I think it was Ben Owen Sr. of Seagrove who once famously quipped that "Jaques Busbee could sell a pot worth 25 cents for five dollars!"  It was folks like Busbee (an entrepeneur credited with helping to revive the flagging pottery industry in the seagrove area) and potter Walter Stephen in the Asheville area that began to recognize that with more fashionable shapes and new glazes and decorative strategies, small pots could sell well enough to economically replace the cheaper larger and now unneccesary jugs, crocks and jars.  The Arts and Crafts movement of the late nineteenth century in England had finally become popular in the carolinas, and the hustlers like Stephen and Busbee saw the advantage of adding the word "art" in front of pottery.  These art marketing leaders brought ideas that had already been in play for 50 years in England to the isolated communities of North Carolina just as industrial goods arrived.  They helped the Old North State transition from utilitarian wares to tourist "art pottery" which was not at all the same thing as "Ceramic Art".  But I don't want to go on ad nauseum about NC pottery history, there are people who can do it a lot better justice than me.

As I have notedGarth seems to be completely smitten with the "Modernist" crafters, (Voulkos, et al.) which is why I think he will probably accept Takeazu.  She was a modernist in many ways, but I like her work better because it seems quieter and more sensual than what the macho drunks and drug addicts that fascinate Clark produced.

But what about George Ohr?  Termed the "Mad Potter of Biloxi (Mississippi)" I am sure Garth will agree that he was a very important potter who made ceramic art.  Ohr seems to be one of those rare individuals who existed completely outside his own timeframe (which was late 19th and early 20th centuries).  His glazes were unprecedented, and the vessles he made had complex but incredibly graceful lines, which were complimented by wacky (almost Dr. Seussian) handles that somehow fit the shapes and glazes ("no two alike" he proudly claimed) perfectly.  They were much more refined and employed a more traditional formal vocabulary than the modernists, so although he was ahead of his time and not strictly a traditionalist, his work has nothing to do with Garth's favorites.  In  a very earthy and touching way that perhaps was a vestige of his time, he called these pots his "mud babies".  One can only imagine the disdain Clark would have for a contemporary crafter who emplyed this term.  I think that might be for Clark what he refers to in his address as an example of craft's pathetic fondness for "saccharine cuteness" or "cloying whimsy".  Where is the heart?

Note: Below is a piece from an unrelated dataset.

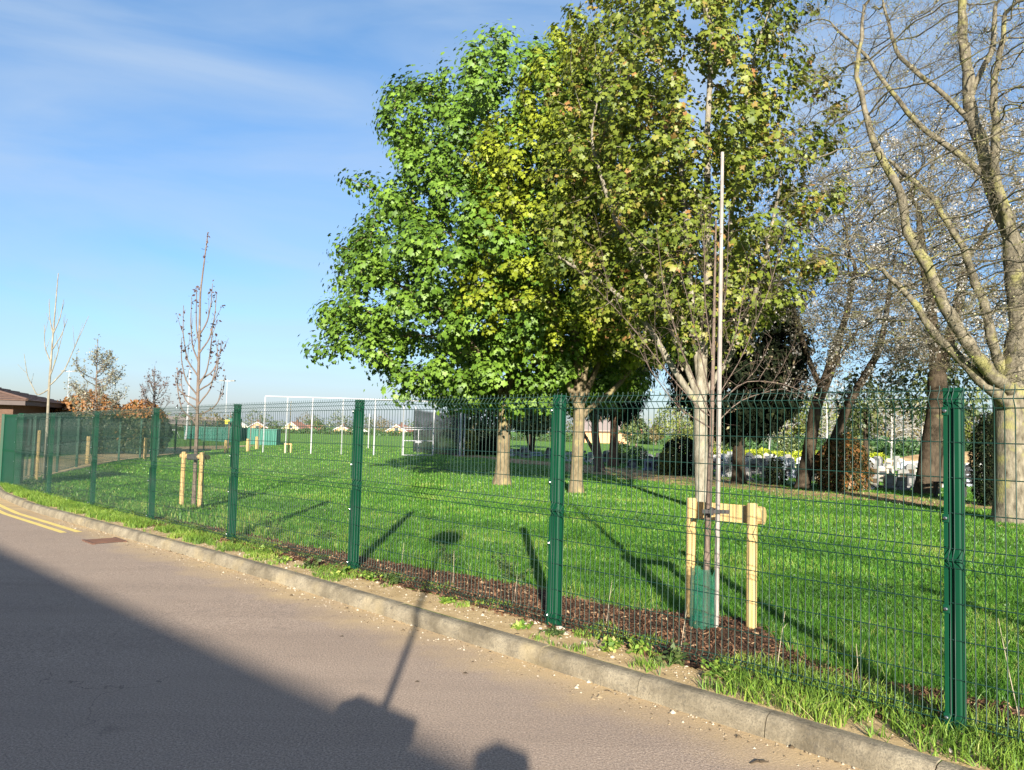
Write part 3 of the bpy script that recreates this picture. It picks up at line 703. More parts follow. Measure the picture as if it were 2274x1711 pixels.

Garth, could I trouble you to refer to your modernist favorites as "Ceramicists" or "Modernists" so that they aren't lumped in with people who are much better suited to being called potters or to my mind even crafters.  Or in your address you could have just used the word "potters" occassionally if you wanted to include people who actually made pottery (as distinguished from artists who worked in clay, sometimes even with the aid of a potter's wheel).  Or maybe that was a deliberate omission on your part.  Of course the pottery part of craft or craft movement never died; that idea is laughable.  But how would you get around the idea that pottery is a valuable component of Ceramic Craft and therefore the "Craft Movement."  

Is your whole argument based on just what was happening in the American Crafts Council in New York City?  Is it possible that by spending most of your professional life in large metropolitan areas around extremely wealthy patrons who wanted to buy "Art" and not really craft, that you missed the entire point that you so laughably assert in the title of your address?  

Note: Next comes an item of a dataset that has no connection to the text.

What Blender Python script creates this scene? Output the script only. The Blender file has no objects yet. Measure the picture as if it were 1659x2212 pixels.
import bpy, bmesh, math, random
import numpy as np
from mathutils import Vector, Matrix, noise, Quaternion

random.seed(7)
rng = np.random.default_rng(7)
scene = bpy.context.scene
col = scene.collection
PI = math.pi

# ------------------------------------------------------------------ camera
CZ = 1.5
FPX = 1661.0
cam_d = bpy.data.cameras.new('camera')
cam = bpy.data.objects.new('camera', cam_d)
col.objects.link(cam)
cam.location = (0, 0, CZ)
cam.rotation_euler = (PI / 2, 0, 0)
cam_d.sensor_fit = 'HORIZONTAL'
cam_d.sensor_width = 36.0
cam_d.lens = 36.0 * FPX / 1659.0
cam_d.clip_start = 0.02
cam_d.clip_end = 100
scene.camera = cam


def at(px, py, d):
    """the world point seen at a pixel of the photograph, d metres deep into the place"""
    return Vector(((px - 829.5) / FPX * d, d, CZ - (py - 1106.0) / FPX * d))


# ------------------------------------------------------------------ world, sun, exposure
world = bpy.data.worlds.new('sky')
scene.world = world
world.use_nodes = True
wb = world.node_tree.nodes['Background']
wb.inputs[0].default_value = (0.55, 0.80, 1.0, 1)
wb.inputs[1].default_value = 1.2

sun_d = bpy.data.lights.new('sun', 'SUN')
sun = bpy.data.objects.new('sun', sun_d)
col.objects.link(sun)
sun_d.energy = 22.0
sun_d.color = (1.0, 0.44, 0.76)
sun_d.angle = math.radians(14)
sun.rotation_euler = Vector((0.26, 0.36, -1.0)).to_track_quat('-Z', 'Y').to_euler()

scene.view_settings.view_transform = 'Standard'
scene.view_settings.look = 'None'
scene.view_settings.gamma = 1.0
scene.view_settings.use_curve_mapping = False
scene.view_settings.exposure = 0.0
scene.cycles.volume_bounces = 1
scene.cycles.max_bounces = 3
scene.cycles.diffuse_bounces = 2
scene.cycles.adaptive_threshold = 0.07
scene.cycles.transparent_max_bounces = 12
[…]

To me, it seems utterly absurd to imply that craft or even the craft movement could have died.  But let me tell you about western North Carolina.  Do you know how many craft galleries have opened in the Asheville area alone since 1995?  I choose that date because it is the very year Garth identifies as the moment when craft finally succumbed to its self-inflicted wounds.  Do you know John Cram, the art and craft entrepeneur of Asheville, NC?  Because prior to '95, he and perhaps one or two others were the only game in town as far as craft was concerned.  Since '95, he may have tripled or quadrupled or possibly increased his Craft business floor space by ten-fold while being challenged by 50 or more new galleries.  Does that make it sound like craft was dead or even dying in western North Carolina?  I'll make a note to send him a link to this debate, and perhaps he can clarify that for us.  But you are (supposedly) the expert, what could I possibly know that you don't?

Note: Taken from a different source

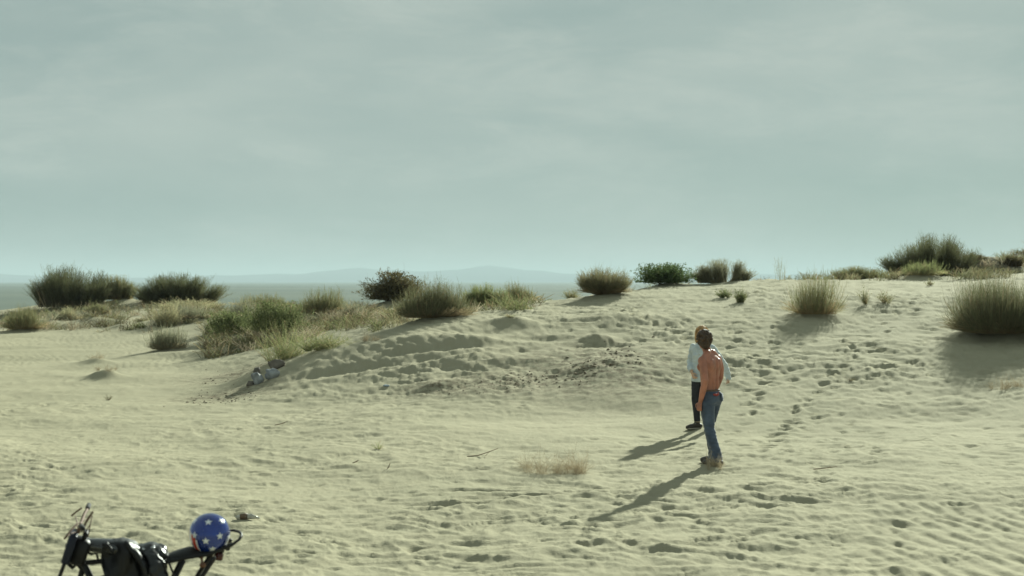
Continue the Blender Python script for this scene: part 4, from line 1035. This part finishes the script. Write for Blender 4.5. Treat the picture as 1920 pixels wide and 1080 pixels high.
def woman():
    x, Yd = place(1317, 808); g = gz(x, Yd)
    root = empty('person', (x, Yd, g), R(150)); k_ = (CAMZ - (611 - HOR) / F * Yd - g) / 1.645; root.scale = (k_, k_, k_); print('WOMAN', Yd, g, k_)
    tag(root, 'auburn haired person in pale blue denim jacket, half hidden behind shirtless person', 'person')
    b = MB()
    b.rings_z([(0, 0, .78, .12, .10), (0, 0, .86, .160, .110), (0, 0, .94, .145, .10), (0, .005, 1.03, .122, .085), (0, .01, 1.14, .128, .085), (0, .01, 1.24, .138, .086), (0, .0, 1.305, .130, .076), (0, 0, 1.345, .095, .07), (0, .005, 1.37, .058, .055)], 26, 2.2)
    b.tube([(0, 0, 1.32), (0, .01, 1.39), (0, .02, 1.46)], [.06, .047, .046], 12)
    for sx in (-1, 1):
        b.ellipsoid((sx * .150, 0, 1.28), (.040, .042, .046), 12, 8); b.ellipsoid((sx * .065, .070, 1.19), (.052, .044, .050), 12, 8)
    b.tube([(.158, 0, 1.30), (.185, -.02, 1.17), (.205, -.01, 1.05), (.165, .085, .97), (.125, .135, .91)], [.038, .035, .032, .030, .024], 12)
    b.tube([(-.158, 0, 1.30), (-.225, -.09, 1.17), (-.285, -.19, 1.03), (-.315, -.235, .92), (-.33, -.255, .84)], [.038, .035, .032, .029, .024], 12)
    hand(b, (.122, .138, .905), (-.45, .3, -.83), (-.6, -.7, 0), .92, .6, 1)
    hand(b, (-.331, -.258, .835), (-.1, -.1, -.98), (.9, .3, 0), .92, .5, -1)
    legs = (((.085, 0, .84), (.105, .03, .46), (.100, -.03, .085), 1), ((-.085, 0, .84), (-.10, .02, .46), (-.105, -.06, .085), -1))
    for (hx, kx, ax, sx) in legs:
        b.tube([hx, kx, ax], [.075, .042, .030], 14)
        b.tube([(ax[0], ax[1] - .01, .045), (ax[0] + (.07 if sx > 0 else -.02), ax[1] + .09, .035)], [.026, .018], 10)
    H = Matrix.Translation((.0, .025, 1.525)) @ Matrix.Rotation(R(8), 4, 'Z') @ Matrix.Rotation(R(-8), 4, 'X')
    head_parts(b, H, .94)
    b.remesh('body', M_SKIN2, root, .0075, 3, None); face_bits(H, root, .94)
    h_ = MB(); t = MB()
    t.ellipsoid((0, -.022, .034), (.084, .094, .090), 20, 14); t.ellipsoid((0, -.050, -.040), (.085, .060, .10), 18, 12)
    for sx in (-1, 1):
        t.tube([(sx * .055, .055, .085), (sx * .078, .045, .02), (sx * .084, .030, -.06), (sx * .080, .020, -.13), (sx * .072, .005, -.165)], [.022, .024, .028, .026, .012], 10)
        t.tube([(sx * .07, -.01, .05), (sx * .088, -.01, -.04), (sx * .088, -.02, -.14), (sx * .075, -.03, -.185)], [.026, .030, .028, .012], 10)
        t.tube([(sx * .04, -.06, .0), (sx * .05, -.085, -.10), (sx * .05, -.075, -.19)], [.04, .036, .014], 10)
    xf(h_, H, t)
    h_.remesh('hair', M_HAIR2, root, .006, 2, lambda co, no: co + no * (.0045 * noise3(co * (55, 55, 12), 8))[:, None])
    strands(root, H, 420, .030, 6, ((.42, .25, .11), (.60, .44, .25)), .11, -.5)  # strands paler than the hair: sunlit blond rim put into their colour
    j = MB()
    j.rings_z([(0, 0, .76, .176, .138), (0, 0, .80, .178, .138), (0, 0, .90, .168, .128), (0, .002, 1.02, .158, .118), (0, .008, 1.14, .162, .120), (0, .008, 1.24, .172, .118), (0, .0, 1.315, .160, .102), (0, -.002, 1.355, .105, .082), (0, 0, 1.375, .078, .072)], 28, 2.3)
    for sx in (-1, 1): j.ellipsoid((sx * .155, 0, 1.295), (.060, .064, .066), 12, 8); j.ellipsoid((sx * .065, .085, 1.18), (.066, .052, .070), 12, 8)
    j.tube([(.160, 0, 1.305), (.190, -.02, 1.17), (.212, -.01, 1.045), (.172, .085, .970), (.140, .120, .935)], [.056, .056, .054, .050, .044], 14, round_ends=False)
    j.tube([(-.160, 0, 1.305), (-.228, -.09, 1.17), (-.290, -.19, 1.03), (-.318, -.235, .92), (-.334, -.26, .82), (-.340, -.268, .785)], [.056, .055, .055, .054, .048, .040], 14, round_ends=False)
    def jd(co, no):
        w = noise3(co * (11, 11, 20), 6) + .5 * np.sin(co[:, 2] * 70 + 8 * co[:, 0] + 4 * noise3(co * 8, 2))
        return co + no * (.0075 * w)[:, None]
    jo = j.remesh('jacket', M_SHIRT, root, .008, 3, jd)
    cl = MB(); cl.torus((0, .002, 1.375), (0, .25, 1), .078, .016, 24, 8); cl.v = [(v[0], v[1], v[2] + .012 * (v[1] < 0)) for v in cl.v]; cl.build('collar', M_SHIRT, jo)
    pk = MB(); pk.box((0, .126, 1.06), (.030, .008, .56), Matrix.Rotation(R(1), 3, 'X'), .003); pk.build('button_placket', M_SHIRT, jo)
    for k in range(6): MB().ellipsoid((0, .132, .83 + k * .09), (.008, .004, .008), 10, 6).build('button', M_SOLE, jo)
    p = MB()
    p.rings_z([(0, 0, .74, .140, .115), (0, -.004, .82, .168, .125), (0, 0, .90, .158, .115), (0, 0, .95, .150, .108)], 26, 2.2)
    for (hx, kx, ax, sx) in legs:
        p.tube([(hx[0], hx[1], .82), ((hx[0] + kx[0]) / 2, .015, .64), kx, ((kx[0] + ax[0]) / 2, -.01, .27), (ax[0], ax[1], .10)], [.096, .082, .064, .056, .050], 14, round_ends=False)
    p.remesh('trousers', M_BLACKJ, root, .008, 3, lambda co, no: co + no * (.004 * noise3(co * (12, 12, 26), 4))[:, None])
    for (hx, kx, ax, sx) in legs:
        d = Vector((.62 * sx, .78, 0)) if sx > 0 else Vector((-.2, .98, 0))
        A = Vector((ax[0], ax[1], 0)); s_ = MB()
        s_.tube([A - d * .05 + Vector((0, 0, .045)), A + d * .03 + Vector((0, 0, .052)), A + d * .12 + Vector((0, 0, .040)), A + d * .18 + Vector((0, 0, .030))], [.042, .045, .041, .030], 12)
        s_.tube([A + Vector((0, 0, .05)), A + Vector((0, 0, .12))], [.044, .043], 12)
        so = s_.remesh('shoe', M_BOOT, root, .008, 2)
        ang = math.atan2(-d.x, d.y); c = A + d * .06
        MB().box((c.x, c.y, .008), (.086, .27, .020), Matrix.Rotation(ang, 3, 'Z'), .03).build('sole', M_SOLE, so)
        n_ = MB()
        for k in range(3):
            q = A + d * (.045 + .03 * k); w = Vector((-d.y, d.x, 0)) * .03
            n_.tube([q - w + Vector((0, 0, .080 - .010 * k)), q + Vector((0, 0, .094 - .010 * k)), q + w + Vector((0, 0, .080 - .010 * k))], .005, 6)
        n_.build('laces', M_SOLE, so)
        MB().torus((A.x, A.y, .115), (0, 0, 1), .044, .010, 20, 8).build('sock_cuff', mat('beige_sock', (.42, .34, .25), .9), so)
woman()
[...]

Thanks for tuning in once again

I will be including a few photos in the next post.

--Matt

p.s.  I'm still ready to accept your apology Garth.  I'll make an apology to you now.  I am sorry that I was beeing slightly insicere when disparaging your modernists.  I am not particularly interested in making that type of work myself, but when I spend time with it I find myself really enjoying some of it.  I do think you have a fixation with modernist ceramics and you judge most ceramic craft and art in comparison to them rather than on their own merits, and this leads me to believe you are a deeply biased critic who cannot speak for something as complex as a craft movement.  Also, though it is a fact that some of these same modernists had drug and alcohol problems, that is nothing to sneer about.  I apologize for making light of them for that.  I do think that these substance abuse problems lent them a certain (rather cliche) Rock and Roll "bad boy" or beatnik vibe that has been very appealing to young people, which troubles me.